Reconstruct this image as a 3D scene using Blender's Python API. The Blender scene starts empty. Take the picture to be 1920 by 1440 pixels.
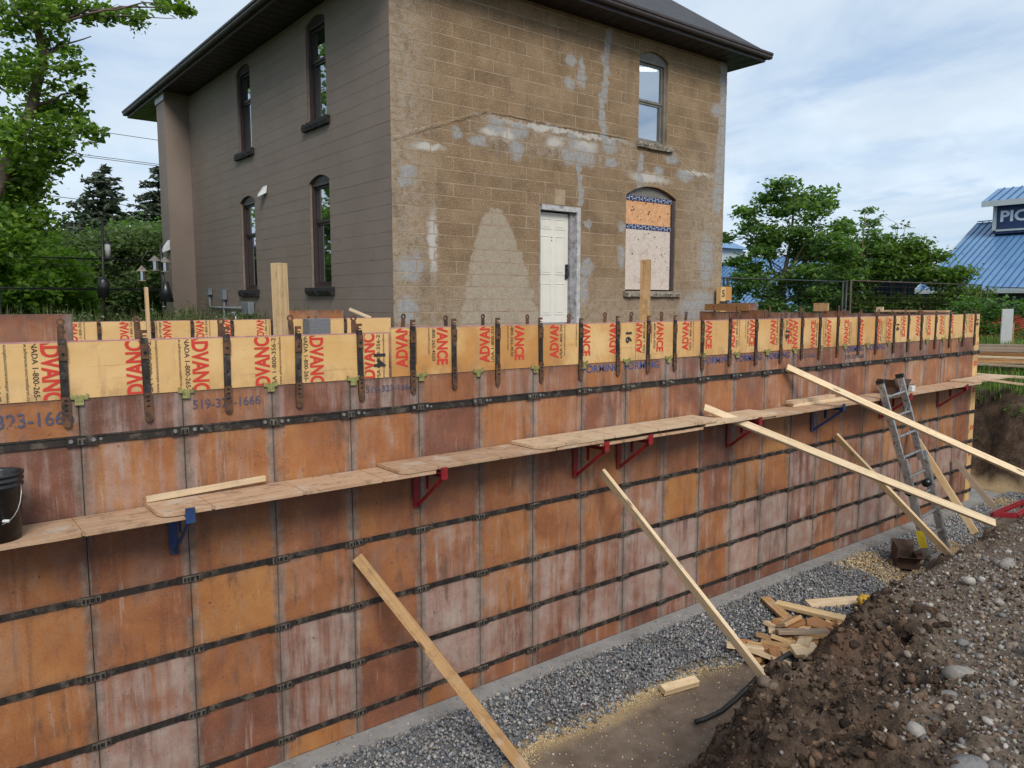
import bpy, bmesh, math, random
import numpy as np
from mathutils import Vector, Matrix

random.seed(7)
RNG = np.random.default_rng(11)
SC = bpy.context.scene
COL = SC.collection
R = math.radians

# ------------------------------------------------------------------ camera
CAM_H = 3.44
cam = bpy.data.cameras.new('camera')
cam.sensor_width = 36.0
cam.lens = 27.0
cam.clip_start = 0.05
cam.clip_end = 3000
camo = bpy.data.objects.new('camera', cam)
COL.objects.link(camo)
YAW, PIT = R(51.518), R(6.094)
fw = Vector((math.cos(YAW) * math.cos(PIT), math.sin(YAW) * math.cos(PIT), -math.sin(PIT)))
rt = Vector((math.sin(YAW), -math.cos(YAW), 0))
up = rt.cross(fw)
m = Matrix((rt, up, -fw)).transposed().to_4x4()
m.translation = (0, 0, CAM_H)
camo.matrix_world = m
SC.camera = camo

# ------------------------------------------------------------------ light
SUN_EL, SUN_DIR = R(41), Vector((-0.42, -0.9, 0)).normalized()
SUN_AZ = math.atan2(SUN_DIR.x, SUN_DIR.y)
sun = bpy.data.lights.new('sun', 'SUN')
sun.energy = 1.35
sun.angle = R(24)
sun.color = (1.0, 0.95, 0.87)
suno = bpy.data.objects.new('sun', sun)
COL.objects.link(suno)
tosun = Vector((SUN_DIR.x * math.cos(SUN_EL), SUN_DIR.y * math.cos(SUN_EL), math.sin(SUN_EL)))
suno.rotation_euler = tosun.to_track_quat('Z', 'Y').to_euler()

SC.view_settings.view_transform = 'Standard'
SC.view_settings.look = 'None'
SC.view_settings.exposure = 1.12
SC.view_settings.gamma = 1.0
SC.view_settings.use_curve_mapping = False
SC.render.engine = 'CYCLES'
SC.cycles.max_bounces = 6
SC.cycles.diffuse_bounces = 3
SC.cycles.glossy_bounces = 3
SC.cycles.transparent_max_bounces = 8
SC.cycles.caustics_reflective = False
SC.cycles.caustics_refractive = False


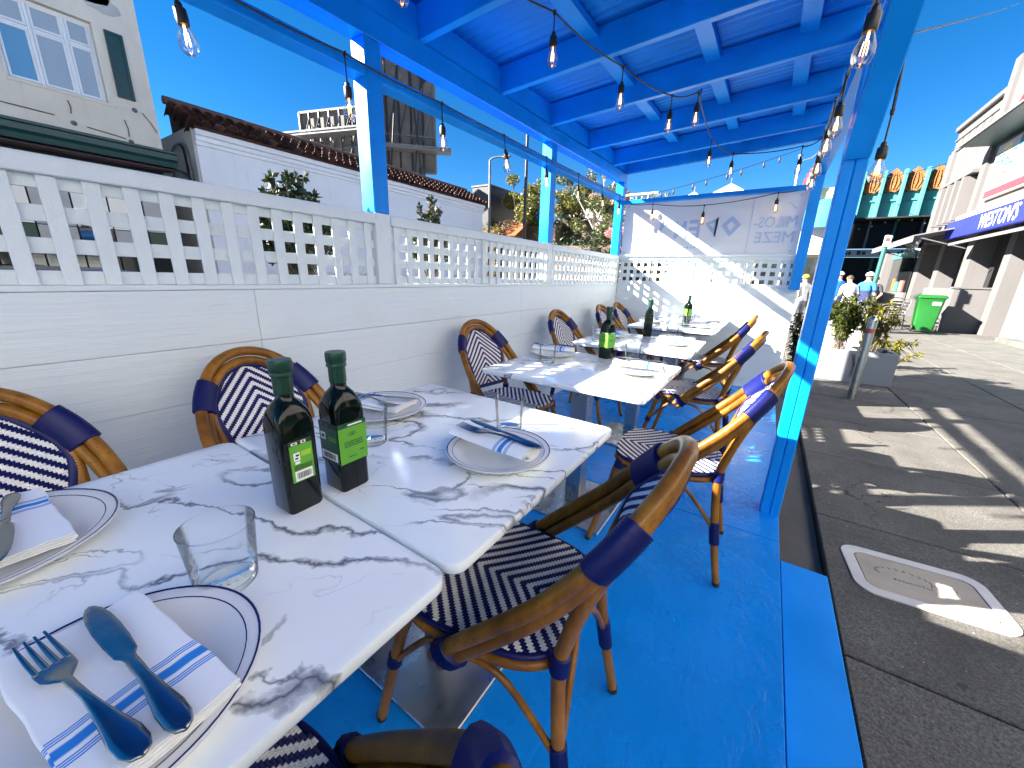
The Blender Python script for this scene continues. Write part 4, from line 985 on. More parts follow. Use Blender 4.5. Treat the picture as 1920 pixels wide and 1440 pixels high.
::::::::
## [What is being asked]
Leave the pictures out and reproduce all of the records exactly.

## [The response]
Reconstruct this image as a 3D scene using Blender's Python API. The Blender scene starts empty. Take the picture to be 1920 by 1440 pixels.
import bpy, bmesh, math, random
import numpy as np
from mathutils import Vector, Matrix

random.seed(7)
RNG = np.random.default_rng(11)
SC = bpy.context.scene
COL = SC.collection
R = math.radians

# ------------------------------------------------------------------ camera
CAM_H = 3.44
cam = bpy.data.cameras.new('camera')
cam.sensor_width = 36.0
cam.lens = 27.0
cam.clip_start = 0.05
cam.clip_end = 3000
camo = bpy.data.objects.new('camera', cam)
COL.objects.link(camo)
YAW, PIT = R(51.518), R(6.094)
fw = Vector((math.cos(YAW) * math.cos(PIT), math.sin(YAW) * math.cos(PIT), -math.sin(PIT)))
rt = Vector((math.sin(YAW), -math.cos(YAW), 0))
up = rt.cross(fw)
m = Matrix((rt, up, -fw)).transposed().to_4x4()
m.translation = (0, 0, CAM_H)
camo.matrix_world = m
SC.camera = camo

# ------------------------------------------------------------------ light
SUN_EL, SUN_DIR = R(41), Vector((-0.42, -0.9, 0)).normalized()
SUN_AZ = math.atan2(SUN_DIR.x, SUN_DIR.y)
sun = bpy.data.lights.new('sun', 'SUN')
sun.energy = 1.35
sun.angle = R(24)
sun.color = (1.0, 0.95, 0.87)
suno = bpy.data.objects.new('sun', sun)
COL.objects.link(suno)
tosun = Vector((SUN_DIR.x * math.cos(SUN_EL), SUN_DIR.y * math.cos(SUN_EL), math.sin(SUN_EL)))
suno.rotation_euler = tosun.to_track_quat('Z', 'Y').to_euler()

SC.view_settings.view_transform = 'Standard'
SC.view_settings.look = 'None'
SC.view_settings.exposure = 1.12
SC.view_settings.gamma = 1.0
SC.view_settings.use_curve_mapping = False
SC.render.engine = 'CYCLES'
SC.cycles.max_bounces = 6
SC.cycles.diffuse_bounces = 3
SC.cycles.glossy_bounces = 3
SC.cycles.transparent_max_bounces = 8
SC.cycles.caustics_reflective = False
SC.cycles.caustics_refractive = False


The Blender Python script for this scene continues. Write part 4, from line 985 on. More parts follow. Use Blender 4.5. Treat the picture as 1920 pixels wide and 1440 pixels high.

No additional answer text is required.